When I was about thirteen years old I toured the Smithsonian in Washington, DC and viewed a necklace fashioned from the trigger fingers of Gen. George Armstrong Custer’s troops. The Smithsonian staff had expressed their outrage at the necklace by describing it as a “savage” act.

In late June in 1876, Lakota, Cheyenne and Arapaho Indians defeated troops under the command of General Custer at the Little Bighorn River in Montana. Known as “Custer’s Last Stand,” the Indians, which we now know are “Native Americans,” celebrated their victory by making what we today would call a “Peace Necklace.”

The events in Kabul this week reminded me of a plague attached to a commercial building on Rio Road in Charlottesville, Virginia celebrating General Custer and General Philip Sheridan. The two, then-young, officers were reconnoitering a group of Confederate cavalry whom later that day Sheridan and Custer prepared to attack.

Phil Sheridan was only 5’2” but mounted on a horse Sheridan seemed at least 7 feet tall.

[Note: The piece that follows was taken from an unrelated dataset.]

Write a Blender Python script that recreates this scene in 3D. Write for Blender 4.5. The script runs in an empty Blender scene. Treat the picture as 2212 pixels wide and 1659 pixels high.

My favorite equestrian monument to Phil Sheridan is located at “Sheridan Circle” adjacent to several foreign embassies and a Chancery in the District of Columbia as if to say, “General Sheridan was a man of courage, and we have more like him.”

That statue commemorates a day when Sheridan charged into ranks of retreating and panicked Union troops and exhorted them to turn around and attack enemy troops who had briefly broken though Union lines. “Follow me,” he shouted.

Will the recent chaos in Kabul, Afghanistan be forever known as Biden’s “Last Stand” or will President Joe Biden direct his staff to chauffeur him to Sheridan’s Circle for a moment of prayer and necessary reflection?